- 2024/11/22 掲載
トランプ再選で日本経済に迫る危機、まるで予想がつかない「矛盾」とは(2/2)
来年、日本では値上げラッシュが再来する?
一方、これらの通商政策は米国経済にどのような影響を及ぼすのだろうか。関税が課されれば輸入製品の価格が上昇するので、米国内の物価を引き上げる作用をもたらす。米国の中央銀行にあたるFRB(連邦準備制度理事会)が量的緩和策を推進してきたこともあり、米国ではインフレが進んできた。FRBは金利を引き上げることでインフレに対処しようとしているが、利上げが進みすぎると景気を悪化させるので、FRBは利上げを打ち止めした状態にある。
だが、トランプ政権が高関税をかけた場合、インフレ圧力が高まるのは確実であり、FRBはやっかいな状況に置かれる。さらに言えば、トランプ氏は不法移民の強制排除も実施するとしており、移民がいなくなった場合、低賃金労働に従事する労働者が減少するので賃金上昇が見込まれる。賃金上昇は関税と同様、国内経済においてはインフレ圧力となり、物価上昇がさらに激しくなるかもしれない。
基本的なセオリーで考えた場合、インフレが加速する時には、中央銀行は利上げを実施するはずなので、日本と米国の金利差が再び拡大し、円安ドル高が進展するというのが短期的かつ一般的な見立てといって良い。
実際、トランプ氏の当選が決まって以降、為替市場では円安が進んでおり、市場は円安を織り込み始めている。
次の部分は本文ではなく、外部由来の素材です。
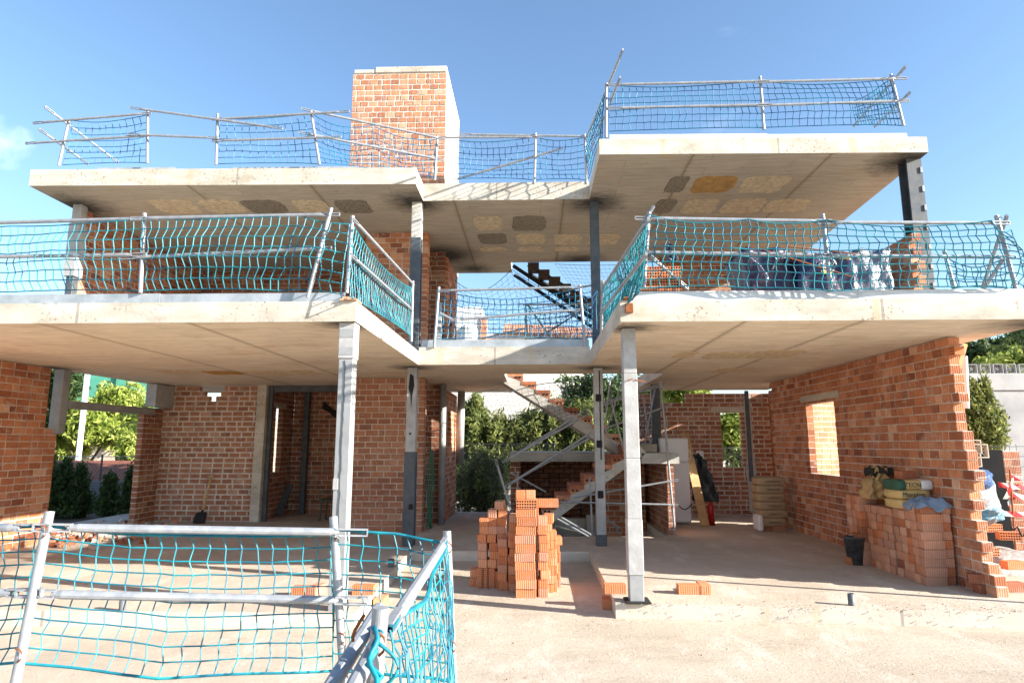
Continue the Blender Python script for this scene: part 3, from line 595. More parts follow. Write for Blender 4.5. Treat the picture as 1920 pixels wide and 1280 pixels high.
net('short turquoise net at the far corner of the lower right slab', [(W(1770, 480, Y=7.6), W(1785, 541, Y=7.6)), (W(1890, 480, Y=7.2), W(1900, 541, Y=7.2))], cell=.094, bulge=.05, sagt=.12, seed=6)
rails('short leaning rail stub at the far corner of the lower right slab', [(W(1790, 541, Y=7.7), W(1770, 470, Y=7.7))], [], hooks=False)
# -- upper left slab
Y = 9.55
rails('crooked rail of crossing tubes on the roof edge of the upper left slab', [(W(110, 311, Y=Y), W(129, 227, Y=Y)), (W(276, 306, Y=Y), W(277, 208, Y=Y)), (W(405, 309, Y=Y), W(408, 214, Y=Y)), (W(599, 309, Y=Y), W(583, 209, Y=Y))],
      [(W(62, 231, Y=9.5), W(284, 212, Y=9.5)), (W(48, 269, Y=9.5), W(282, 254, Y=9.5)), (W(245, 202, Y=9.5), W(530, 241, Y=9.5)), (W(240, 252, Y=9.48), W(410, 259, Y=9.5)), (W(398, 224, Y=9.52), W(655, 209, Y=9.5)), (W(398, 264, Y=9.52), W(640, 257, Y=9.5)), (W(84, 200, Y=9.3), W(222, 305, Y=10.6)), (W(73, 242, Y=9.3), W(166, 308, Y=10.4))])
rails('sloping rail stepping down from the upper left slab to the roof centre', [(W(815, 338, Y=10.4), W(820, 255, Y=10.4))], [(W(565, 204, Y=9.55), W(838, 262, Y=10.3)), (W(560, 248, Y=9.55), W(832, 300, Y=10.3))])
net('blue net at the far left corner of the upper left slab', [(W(135, 226, Y=9.6), W(118, 310, Y=9.6)), (W(275, 216, Y=9.6), W(276, 306, Y=9.6))], cell=.115, bulge=.08, sagt=.08, seed=7, mat=CORDB)
net('blue net left of the chimney on the upper left slab', [(W(411, 222, Y=9.6), W(408, 308, Y=9.6)), (W(583, 213, Y=9.6), W(598, 308, Y=9.6))], cell=.115, bulge=.08, sagt=.05, seed=8, mat=CORDB)
net('blue net in front of the brick chimney', [(W(588, 216, Y=9.6), W(602, 306, Y=9.65)), (W(700, 235, Y=9.9), W(700, 318, Y=9.9)), (W(818, 262, Y=10.35), W(815, 333, Y=10.35))], cell=.1, bulge=.22, sagt=.15, seed=9, mat=CORDB, jit=.02)
# -- roof centre
rails('two-bar rail over the central roof slab right of the chimney', [(W(1002, 345, Y=10.32), W(1004, 250, Y=10.32)), (W(1100, 345, Y=10.32), W(1096, 252, Y=10.32))], [(W(818, 258, Y=10.3), W(1015, 257, Y=10.3)), (W(862, 252, Y=10.35), W(1108, 256, Y=10.35)), (W(850, 338, Y=10.5), W(1055, 278, Y=10.3))])
net('blue net over the central roof slab right of the chimney', [(W(845, 262, Y=10.4), W(850, 336, Y=10.4)), (W(1003, 257, Y=10.38), W(1002, 338, Y=10.38)), (W(1096, 258, Y=10.38), W(1098, 338, Y=10.38))], cell=.105, bulge=.12, sagt=.06, seed=10, mat=CORDB)
# -- upper right
rails('steep rail climbing the side of the upper right slab with tubes sticking up', [(W(1136, 258, Y=8.72), W(1137, 157, Y=8.72))], [(W(1168, 93, Y=8.2), W(1098, 262, Y=10.3)), (W(1163, 145, Y=8.3), W(1101, 300, Y=10.3))])
net('blue net on the side of the upper right slab', [(W(1138, 165, Y=8.75), W(1128, 258, Y=8.75)), (W(1098, 258, Y=10.3), W(1103, 335, Y=10.3))], cell=.105, bulge=.04, sagt=.05, seed=12, mat=CORDB)
Y = 8.72
rails('two-bar rail on the front edge of the upper right slab', [(W(1432, 243, Y=8.78), W(1425, 144, Y=8.74)), (W(1694, 236, Y=8.78), W(1670, 140, Y=8.74))],
      [(W(1140, 159, Y=8.7), W(1445, 152, Y=8.7)), (W(1415, 154, Y=8.69), W(1700, 147, Y=8.69)), (W(1140, 203, Y=8.7), W(1445, 196, Y=8.7)), (W(1420, 198, Y=8.69), W(1705, 189, Y=8.69)), (W(1698, 125, Y=8.5), W(1600, 237, Y=10.6)), (W(1706, 174, Y=8.5), W(1640, 238, Y=10.2))])
net('blue net across the front of the upper right slab', [(W(1142, 160, Y=8.75), W(1142, 247, Y=8.8)), (W(1425, 152, Y=8.75), W(1432, 240, Y=8.8)), (W(1668, 149, Y=8.75), W(1692, 236, Y=8.8))], cell=.1, bulge=-.1, sagt=.07, seed=13, mat=CORDB)
net('blue net bunched at the far corner of the upper right slab', [(W(1670, 148, Y=8.8), W(1692, 236, Y=8.85)), (W(1600, 190, Y=10.2), W(1605, 235, Y=10.2))], cell=.1, bulge=.05, sagt=.05, seed=14, mat=CORDB)
# ------------------------------------------------------------ stair scaffold tubes
def T(name, label, segs, r=.022, group=None, mat=None):
    t = thing(name, label, 'scaffold tubes', segs[0][0], group)
    for a, b_ in segs:
        m = MB(); clamp_rail(m, a, b_, r, .12); m.build('tube', mat or GV, t)
    return t
y = 11.45
T('stair_railing', 'pair of tilted galvanised tubes railing the lower stair flight', [(W(929, 860, Y=y), W(960, 963, Y=y)), (W(942, 866, Y=y), W(1112, 771, Y=y)), (W(950, 862, Y=y+.05), W(1104, 765, Y=y+.05)), (W(948, 912, Y=y), W(1116, 806, Y=y)), (W(952, 908, Y=y+.04), W(1114, 816, Y=y+.04))])
T('stair_railing', 'galvanised tubes crossing behind the right hand white column', [(W(1132, 804, Y=11.6), W(1262, 757, Y=11.6)), (W(1132, 760, Y=11.6), W(1200, 733, Y=11.6)), (W(1144, 745, Y=11.5), W(1170, 845, Y=11.5)), (W(1145, 702, Y=12.5), W(1135, 797, Y=12.5)), (W(1198, 735, Y=11.7), W(1245, 722, Y=11.7)), (W(1132, 800, Y=12), W(1157, 845, Y=12))], .018)
T('stair_railing', 'low galvanised tube rail around the stair pit', [(W(1106, 893, Y=11.5), W(1111, 1009, Y=11.5)), (W(1034, 940, Y=11.45), W(1272, 946, Y=11.45)), (W(1063, 935, Y=11.42), W(1272, 899, Y=11.42)), (W(1034, 966, Y=11.9), W(1104, 1006, Y=11.7)), (W(1040, 962, Y=11.95), W(1108, 1002, Y=11.75)), (W(958, 886, Y=12.3), W(1024, 922, Y=12.3)), (W(971, 883, Y=12.2), W(970, 925, Y=12.2)), (W(1150, 975, Y=12.6), W(1160, 1000, Y=12.6)), (W(1130, 968, Y=12.5), W(1162, 990, Y=12.5))], .018)
T('stair_railing', 'tall thin galvanised post in front of the brick pier', [(W(1266, 1003, Y=11.5), W(1239, 715, Y=11.5))], .02)
net('dark drooping net beside the upper stair flight, below the bridge slab', [(W(893, 735, Y=12.4), W(965, 842, Y=12.4)), (W(958, 735, Y=12.4), W(985, 842, Y=12.4)), (W(1060, 715, Y=12.5), W(1075, 795, Y=12.5))], cell=.11, bulge=.1, sagt=-.05, sagb=.0, seed=21, mat=CORDD, r=.003, rope=.009, jit=.012)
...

円安が進んだ場合、日本の輸入物価は再び上昇に転じることになり、国内の物価も上がる可能性が高い。場合によっては、来年以降、再び値上げラッシュに悩まされることになるだろう。
長期的にはドルの価値が下がる可能性も
今、説明した内容は基本的な経済のセオリーに沿ったものだが、そうとは限らないところがトランプ政権の特徴である。トランプ氏は片方ではインフレを悪化させる政策を矢継ぎ早に打ち出しているものの、一方で、インフレ抑制のカギとなる中央銀行を激しく批判している。トランプ氏はFRBのパウエル議長を度々攻撃しており、金利の引き下げを要求する可能性もあるとしている。そうなるとインフレが止まらなくなるリスクが高まってくる。トランプ氏の主張は完全に矛盾したものだが、このあたりについてトランプ氏が現実問題としてどう判断するのかまったく予想がつかない。
米国でインフレが進み、これをうまく制御できなかった場合、最終的にはドルの価値減価という形で辻褄を合わせる必要が出てくる。そうなると、一旦は進んだ円安ドル高が逆転し、円高ドル安の流れが発生してくる可能性も十分にあり得るだろう。
トランプ氏の政策は相互矛盾が多く、かつ、どの政策を優先するのか予想がつかないという点で極めて不確実性が高い。短期的な影響と中長期的な影響が大きく乖離する可能性があり、日本側はこの点についても十分な警戒が必要となる。